DUBAI: Barbadian pop legend Rihanna is asking for just two hours of your time to teach you how to do your make-up — Fenty style.
As the founder of Fenty Beauty, named by Time magazine as the Best Innovation of 2017, the 30-year-old singer and businesswoman heads to the UAE on Sept. 29 for her first masterclass in makeup, billed at $1,497 per session.
The venue for the one-day event has yet to be finalized, with tickets available for purchase from 2 p.m. on Thursday.
This is not Rihanna’s first venture into the Middle East — Fenty Beauty flooded Saudi Arabia with its products in April this year.
In the UAE, the event has been co-sponsored by Sephora. Proceeds from the event will go to Dubai Cares, a charitable organization that works with UN aid agencies and international NGOs in an effort to improve children’s access to education in developing countries.
For her part, uses the proceeds from Fenty Beauty beauty line towards charitable causes that benefit underprivileged girls across the world, especially in Africa and the Caribbean.
The star’s announcement comes fresh off the back of recent controversy surrounding her new eyeshadow palette “Moroccan Spice.”
In July, detractors accused her of cultural appropriation over a collection of 16 eyeshadow shades with names such as “Fez up,” “Desert baked” and “Shisha smoke.”

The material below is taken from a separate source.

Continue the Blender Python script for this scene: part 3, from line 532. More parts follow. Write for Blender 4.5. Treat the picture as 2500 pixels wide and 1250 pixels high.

The palette’s desert-themed video featured models posing next to a camel with Arab-influenced music playing in the background.
However, some social media commenters slammed the campaign for not using Moroccan models. “Moroccan Spice with no Moroccan models to represent it. If Rihanna was white, her brand would be tarnished from the backlash she’d receive for this Orientalist nonsense,” a twitter user had said at the time.
Others took umbrage to the fact that the video was shot in the US, instead of Morocco.
Talking about the inclusive nature of her beauty products Rihanna had said that “Fenty Beauty was created for women of all shades, personalities, attitudes, cultures and race.
“I wanted everyone to feel included, that’s the real reason I made this line,” the singer, with a supposed net worth of $245 million, said.
The artist’s association with Saudi Arabia is not limited to her makeup line. She is reportedly dating billionaire Saudi businessman Hassan Jameel. The pair have yet to confirm their alleged romance, however.